Bei meiner eigenen Arbeit niemals – nicht einmal, als ich für die norwegische Ölindustrie gemessen habe, ob sie krebserregende Substanzen freisetzt. Einmal habe ich allerdings versucht, von einem Kollegen die Ergebnisse einer Studie zu Gesundheitsauswirkungen des Transitverkehrs im Wipptal zu erhalten. Ohne Erfolg, denn die finanzierende BBT-Gesellschaft hat die vollständige Veröffentlichung der Studie jahrelang verhindert. Erwähnenswert ist, dass der Vorstand ebendieser Gesellschaft auch der Präsident der hiesigen Universität ist…

Auch in Südtirol glaubt eine kleine Gruppe von Bürgern und auch Bürgermeistern, dass Flugzeuge Chemikalien versprühen, um dem Klimawandel entgegenzuwirken. Sind Sie bei Ihren Messungen denn jemals auf „Chemtrails“ gestoßen?

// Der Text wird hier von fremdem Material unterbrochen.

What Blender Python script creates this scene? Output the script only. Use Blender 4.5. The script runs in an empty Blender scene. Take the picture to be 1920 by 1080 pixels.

Chemtrails gibt es definitiv nicht. Um Chemikalien klimawirksam einzusetzen, müsste man sie sehr hoch in der Atmosphäre versprühen. Da kommen normale Flugzeuge aber gar nicht hin. Außerdem waren wir mit bestens ausgestatteten fliegenden Labors rund um den Globus im Einsatz. Wenn da irgendwer irgendwas versprüht hätte, wäre es uns aufgefallen. Die Streifen am Himmel enthalten „normale“ Flugzeugabgase und großteils Wasser. 

Interview: Markus Larcher

Armin Wisthaler: Der gebürtige Sterzinger (Jahrgang 1971) hat Physik an der Universität Innsbruck studiert und seine Promotion zum Doktor der Naturwissenschaften mit Auszeichnung bestanden. Im Anschluss war er für zehn Jahre Vertragsassistent am Innsbrucker Institut für Ionenphysik. 2011 wechselte Wisthaler an das Norwegische Institut für Luftforschung (NILU) bei Oslo; seiner früheren Tätigkeit an der Uni Innsbruck geht er bis heute nebenberuflich nach. Der Umweltphysiker ist Experte auf dem Gebiet der Spurengasanalytik und weltweit an zahlreichen Forschungsprojekten beteiligt. Er blickt auf eine langjährige Forschungskooperation mit der US-amerikanischen Luft- und Raumfahrtbehörde NASA zurück. In Südtirol hat sich Wisthaler in der Vergangenheit zum Thema Luftverschmutzung entlang der Brennerautobahn zu Wort gemeldet.